The second thing is that this article is written in the spirit of objective analysis and providing some kind of context in a battle where contextual arguments are somehow lacking. We on the revolutionary Left what we cal criticism and self-criticism, believing that by evaluating ourselves and our comrades, we can refine our ideological concepts and our practice. It is in this very spirit of criticism and self-criticism that I write this article.

We all know that class character of the Indian state and Indian society to be semi-colonial and semi-feudal in nature. This characterization has some important consequences, such as the presence of undemocratic features such as caste oppression and patriarchal oppression even when India is on a path of rapid urbanization and the penetration of capitalist relations even within the rural countryside. Consequently, it is obvious that even the most progressive sections of the intelligentsia would not be immune from these biases. There is no doubt that these immensely problematic aspects are present even within the politics of the Left-wing, be they revisionist or revolutionary.

However, fifty years ago, when Naxalbari happened, these contradictions suddenly made themselves apparent into the scene. Two things make these facts stand out: the fact that the revolutionaries educated and organized sharecroppers and landless peasants for the Agrarian Revolution, most of who were from the lower castes and scheduled tribes; and the fact that it was the arrow shot by Comrade Shanti Munda that sparked the first stage of the new democratic revolution. Many women left the confines of their traditional gender roles and joined their male comrades in the fight to overthrow the ruling classes and establish a more just society, through armed struggle. This contribution can’t be forgotten because they too suffered brutal reprisals wrought on by the Indian state, in a bid to crush the people’s struggle by any means possible. Sadly, when we talk of the Naxalbari path comes up, we may remember Comrades Charu Majumdar, Kanu Sanyal and Jangal Santhal, but hardly Shanti Munda, or the eight women comrades killed by the indiscriminate firing by the Police at Bengal Jote or the thousands of imprisoned or martyred women comrades suffering sexual harassment and violence in their periods of captivity.

Because patriarchal oppression had hardly been addressed when drawing the roadmap to protracted armed struggle, especially with the increasing spate of State repression on the revolutionaries.

One of the important consequences of the Naaxalbari Movement was a marked shift in academic discourses concerning subaltern politics and the question of caste privilege and caste oppression. The presence of the Marxist-Leninist Dalit Panthers proved without reasonable doubt that the question of caste can’t be de-linked when one talks about revolutionary politics. But, given the grip of patriarchal entitlement into the fabric of middle-class morality and consciousness, the question of a feminist re-evaluation of the Naxalbari Movement or its aftermath did not appear. With the receding of armed struggle into the underground, it became more and more unlikely that a feminist representation of the politics of the Naxalbari path would come anytime soon. This inevitably maintained the existing structures of power in educational institutions, which perpetuated the status-quo of power hierarchies even in the seemingly progressive Indian academia. And it has been so for decades, up until now.

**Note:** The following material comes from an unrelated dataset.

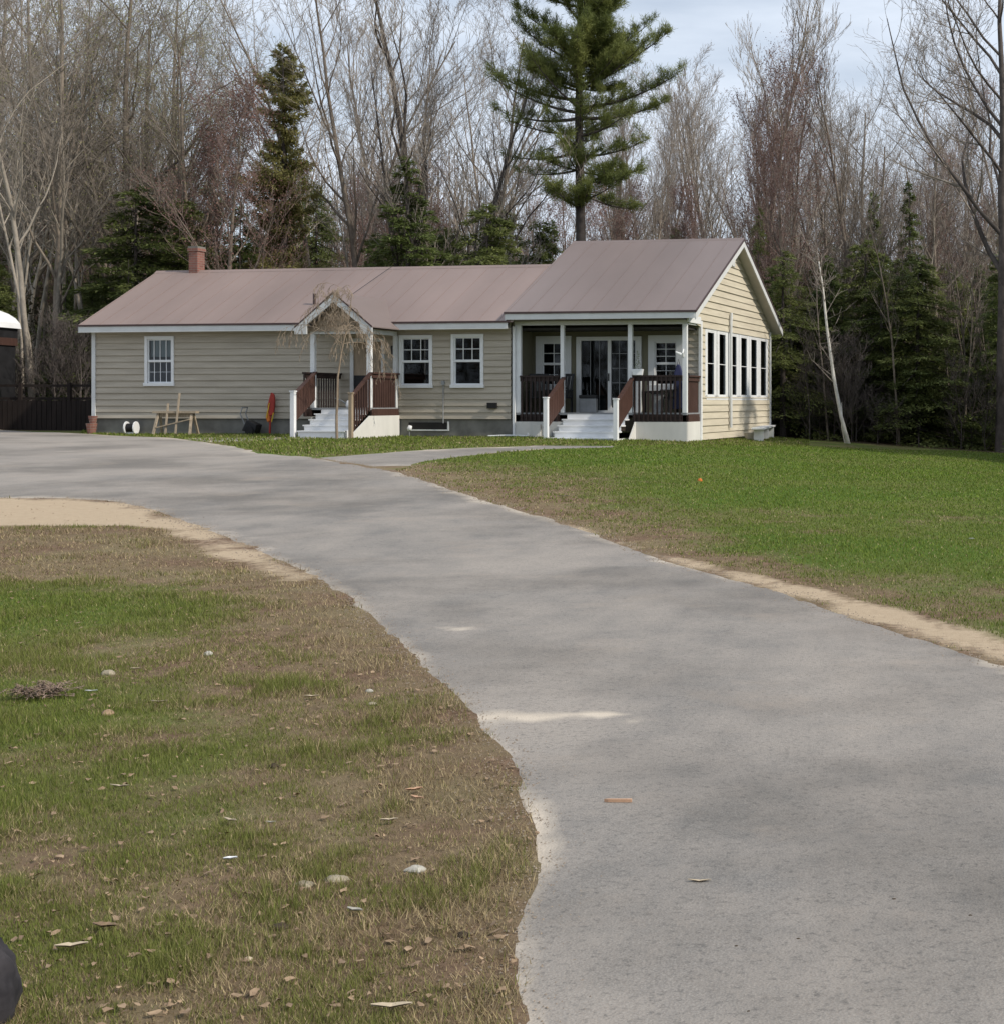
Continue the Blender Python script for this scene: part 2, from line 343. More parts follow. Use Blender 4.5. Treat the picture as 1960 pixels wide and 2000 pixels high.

The list by Raya Sarkar therefore raises questions that were, deliberately or otherwise, ignored and silenced increasingly over the years. The problems of male entitlement and casteist bias stand exposed in the names of the people in the list. We can’t therefore afford to dismiss the urgent resolving of these problems within our revolutionary politics and its practice. Our Parties and Organizations are filled to the brim with such people who wouldn’t baulk an inch if they had the chance to sexually harass or rape a woman. Our sole obsession with class struggle has made us blatantly ignorant of the gender question. These are legitimate critiques which this list has raised and which we need to address.

However, what worries me that Raya Sarkar has used the leverage of her crowd sourced list to launch jibes and attacks against the Left. There’s a thin line between critiquing a legitimate concern and outright attacking and dismissing the politics of a certain ideology. Given the nature of Raya Sarkar’s philosophical outlook, it is easily discernable that her subaltern and feminist stances have been thoroughly influenced by postmodernist discourses and the notion of identity politics, without giving any sort of consideration for either dialectical analysis or for studying the material conditions through which oppressions are made to exist on the superstructure of any particular society. This is pretty indicative by her list, where the opposition has been garnered for those named in the list but without realising that patriarchy has no specific gender associated with it, as much as feminism having no gender associated with it. When we on the Left fail to deliver significant analysis on issues requiring immediate attention, the oppressed would obviously try to find ideologies and methodologies that might seem to help them but are actually traps through which the ruling classes would dilute the revolutionary nature of their struggles into those of sheer reformism. This has been the problem with mainstream Ambedkarite politics and it has emerged to be a phenomenon in the case of feminism today, where revolutionary liberation is sacrificed for reformism out of sheer disappointment and disillusionment with the supposed revolutionary vanguard of the oppressed and exploited.

And as these tirades against the Left continues and as the discourse around the list develops into an all out civil war involving epistemological nuances, the only faction that can reap benefits out of this rupture is actually the Right wing – especially the Hindu Right. As it is, the Left stands terribly disunited, and the absence of a Common Minimum Programme makes matters incredibly worse; but the appearance of the list is seemingly at a time when the Right holds enough cultural and political capital to destroy the Left as a viable alternative to their politics of bigotry, hatred, misogyny, casteism and of course, religious segregation. This civil war and Raya’s pronouncements against the Left further complicates an already complicated matter. Given how the Hindu Right has used divisions to successfully crush their opponents it is no wonder that this time too, the Left would be marginalized and it will face a tirade of hatred and obnoxious untruths if the Right could co-opt Raya’s arguments for their own benefit.

It is for us on the Left, chiefly the revolutionary Left, to fight three separate battles, each involving a different enemy and a different tactic. I don’t know how they would be tackled, especially by the revolutionary Left, but our inaction and silkence today on the issues the list brings forth would have disastrous consequences not only for us, but also for the Indian proletariat and peasantry.